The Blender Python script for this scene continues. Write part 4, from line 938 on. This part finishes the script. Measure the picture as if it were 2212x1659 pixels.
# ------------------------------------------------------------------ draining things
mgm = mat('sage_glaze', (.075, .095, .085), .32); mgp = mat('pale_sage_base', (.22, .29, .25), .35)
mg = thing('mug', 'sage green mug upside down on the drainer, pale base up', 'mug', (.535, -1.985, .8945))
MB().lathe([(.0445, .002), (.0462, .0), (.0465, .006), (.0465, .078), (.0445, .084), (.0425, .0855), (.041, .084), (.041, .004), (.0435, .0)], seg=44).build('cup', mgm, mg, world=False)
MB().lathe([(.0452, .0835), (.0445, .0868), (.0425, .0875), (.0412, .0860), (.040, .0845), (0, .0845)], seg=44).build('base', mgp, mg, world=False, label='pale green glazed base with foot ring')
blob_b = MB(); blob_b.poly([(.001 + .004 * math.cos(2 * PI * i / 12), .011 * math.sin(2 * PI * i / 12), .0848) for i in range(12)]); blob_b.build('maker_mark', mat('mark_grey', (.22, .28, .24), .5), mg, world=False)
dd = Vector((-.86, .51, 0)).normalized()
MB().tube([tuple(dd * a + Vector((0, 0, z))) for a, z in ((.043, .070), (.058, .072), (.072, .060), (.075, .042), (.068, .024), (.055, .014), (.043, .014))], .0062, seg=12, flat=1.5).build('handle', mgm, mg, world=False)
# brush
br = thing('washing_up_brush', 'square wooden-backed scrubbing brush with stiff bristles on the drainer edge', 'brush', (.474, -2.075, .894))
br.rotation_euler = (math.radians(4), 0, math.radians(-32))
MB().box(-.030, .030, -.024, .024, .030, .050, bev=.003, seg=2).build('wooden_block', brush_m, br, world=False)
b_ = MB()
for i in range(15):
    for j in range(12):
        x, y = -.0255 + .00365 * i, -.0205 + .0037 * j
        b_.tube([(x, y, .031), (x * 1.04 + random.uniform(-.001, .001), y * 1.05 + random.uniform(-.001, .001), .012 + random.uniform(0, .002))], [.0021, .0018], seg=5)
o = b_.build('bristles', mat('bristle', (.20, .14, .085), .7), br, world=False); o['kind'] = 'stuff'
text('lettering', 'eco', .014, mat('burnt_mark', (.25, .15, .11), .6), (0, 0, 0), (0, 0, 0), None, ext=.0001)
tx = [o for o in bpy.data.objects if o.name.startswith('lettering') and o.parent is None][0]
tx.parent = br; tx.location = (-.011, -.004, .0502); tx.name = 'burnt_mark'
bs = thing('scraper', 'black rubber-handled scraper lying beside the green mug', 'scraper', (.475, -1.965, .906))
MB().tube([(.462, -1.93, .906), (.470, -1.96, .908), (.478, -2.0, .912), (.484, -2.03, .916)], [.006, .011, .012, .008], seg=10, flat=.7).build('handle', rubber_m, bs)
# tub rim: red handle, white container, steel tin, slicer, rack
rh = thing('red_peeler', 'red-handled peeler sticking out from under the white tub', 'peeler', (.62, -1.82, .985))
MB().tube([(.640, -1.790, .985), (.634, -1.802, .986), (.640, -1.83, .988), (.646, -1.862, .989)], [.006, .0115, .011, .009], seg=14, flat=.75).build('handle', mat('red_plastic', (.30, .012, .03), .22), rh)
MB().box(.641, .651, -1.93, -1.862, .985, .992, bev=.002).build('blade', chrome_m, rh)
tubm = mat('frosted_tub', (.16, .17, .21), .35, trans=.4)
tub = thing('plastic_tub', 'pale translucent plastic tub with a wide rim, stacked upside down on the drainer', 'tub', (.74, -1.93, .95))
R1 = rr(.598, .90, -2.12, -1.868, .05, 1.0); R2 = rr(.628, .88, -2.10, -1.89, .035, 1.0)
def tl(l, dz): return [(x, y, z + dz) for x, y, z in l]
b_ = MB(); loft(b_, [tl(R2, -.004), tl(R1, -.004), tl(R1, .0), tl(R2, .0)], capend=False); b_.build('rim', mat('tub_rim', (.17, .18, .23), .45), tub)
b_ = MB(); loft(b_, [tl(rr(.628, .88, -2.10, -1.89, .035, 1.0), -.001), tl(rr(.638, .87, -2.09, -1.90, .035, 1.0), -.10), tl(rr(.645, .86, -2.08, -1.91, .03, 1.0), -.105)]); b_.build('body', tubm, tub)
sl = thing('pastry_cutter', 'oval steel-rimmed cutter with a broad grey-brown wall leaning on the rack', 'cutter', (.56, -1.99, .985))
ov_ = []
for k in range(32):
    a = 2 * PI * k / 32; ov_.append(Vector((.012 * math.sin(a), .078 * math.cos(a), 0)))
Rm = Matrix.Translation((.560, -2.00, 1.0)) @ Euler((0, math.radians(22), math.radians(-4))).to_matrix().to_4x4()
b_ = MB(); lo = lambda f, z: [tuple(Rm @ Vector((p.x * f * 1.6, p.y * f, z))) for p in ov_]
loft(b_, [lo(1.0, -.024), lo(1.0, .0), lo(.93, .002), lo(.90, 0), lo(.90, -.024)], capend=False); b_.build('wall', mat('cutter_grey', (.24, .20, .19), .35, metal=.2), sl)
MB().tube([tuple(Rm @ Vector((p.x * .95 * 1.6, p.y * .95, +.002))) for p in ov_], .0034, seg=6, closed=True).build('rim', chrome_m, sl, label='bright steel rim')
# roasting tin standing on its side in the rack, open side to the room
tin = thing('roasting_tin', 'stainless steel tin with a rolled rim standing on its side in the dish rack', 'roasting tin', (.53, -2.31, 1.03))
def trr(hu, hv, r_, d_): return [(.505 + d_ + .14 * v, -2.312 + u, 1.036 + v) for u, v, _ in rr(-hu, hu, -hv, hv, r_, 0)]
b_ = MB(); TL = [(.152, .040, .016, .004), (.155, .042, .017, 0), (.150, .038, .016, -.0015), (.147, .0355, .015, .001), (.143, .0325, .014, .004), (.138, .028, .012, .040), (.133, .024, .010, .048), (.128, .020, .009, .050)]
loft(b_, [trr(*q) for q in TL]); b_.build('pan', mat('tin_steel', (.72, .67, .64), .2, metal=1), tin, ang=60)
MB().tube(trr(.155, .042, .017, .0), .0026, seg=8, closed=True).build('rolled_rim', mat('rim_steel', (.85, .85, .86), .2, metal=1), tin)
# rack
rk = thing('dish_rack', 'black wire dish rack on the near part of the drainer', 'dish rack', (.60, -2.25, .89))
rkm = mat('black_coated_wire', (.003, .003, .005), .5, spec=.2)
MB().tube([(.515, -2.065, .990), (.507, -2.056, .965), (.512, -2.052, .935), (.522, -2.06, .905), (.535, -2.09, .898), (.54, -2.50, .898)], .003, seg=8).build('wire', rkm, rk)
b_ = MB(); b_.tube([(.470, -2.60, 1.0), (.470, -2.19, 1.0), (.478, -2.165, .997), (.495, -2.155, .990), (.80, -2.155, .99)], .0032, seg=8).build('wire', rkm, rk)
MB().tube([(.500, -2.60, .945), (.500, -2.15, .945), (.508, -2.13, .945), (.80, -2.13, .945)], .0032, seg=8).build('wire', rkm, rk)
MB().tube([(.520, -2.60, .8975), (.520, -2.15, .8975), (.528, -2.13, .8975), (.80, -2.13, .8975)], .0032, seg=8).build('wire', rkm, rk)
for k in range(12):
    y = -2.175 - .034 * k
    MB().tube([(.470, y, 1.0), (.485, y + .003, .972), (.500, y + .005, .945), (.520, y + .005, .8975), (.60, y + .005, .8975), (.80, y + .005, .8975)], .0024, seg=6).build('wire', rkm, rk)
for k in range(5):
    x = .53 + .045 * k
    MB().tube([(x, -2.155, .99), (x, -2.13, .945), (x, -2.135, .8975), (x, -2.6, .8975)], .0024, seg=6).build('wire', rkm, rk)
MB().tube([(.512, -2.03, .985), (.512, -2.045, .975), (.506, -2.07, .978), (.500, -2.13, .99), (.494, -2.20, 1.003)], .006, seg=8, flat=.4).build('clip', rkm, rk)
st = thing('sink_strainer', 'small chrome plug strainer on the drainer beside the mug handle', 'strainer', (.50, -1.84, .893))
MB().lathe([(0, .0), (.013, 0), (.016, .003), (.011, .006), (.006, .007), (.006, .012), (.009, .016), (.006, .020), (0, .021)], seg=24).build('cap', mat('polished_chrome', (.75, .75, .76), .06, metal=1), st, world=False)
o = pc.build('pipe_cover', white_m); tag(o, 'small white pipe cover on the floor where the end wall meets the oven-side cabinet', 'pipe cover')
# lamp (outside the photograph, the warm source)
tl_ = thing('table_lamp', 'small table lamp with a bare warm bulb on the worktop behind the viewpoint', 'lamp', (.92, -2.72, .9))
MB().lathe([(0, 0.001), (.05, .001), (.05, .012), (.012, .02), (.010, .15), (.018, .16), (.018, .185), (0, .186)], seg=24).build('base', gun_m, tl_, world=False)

# # #

◆ What the task requires:
Read the data above. Pull out each line in which the string "from" appears.

◆ Full response:
The Blender Python script for this scene continues. Write part 4, from line 938 on. This part finishes the script. Measure the picture as if it were 2212x1659 pixels.
rh = thing('red_peeler', 'red-handled peeler sticking out from under the white tub', 'peeler', (.62, -1.82, .985))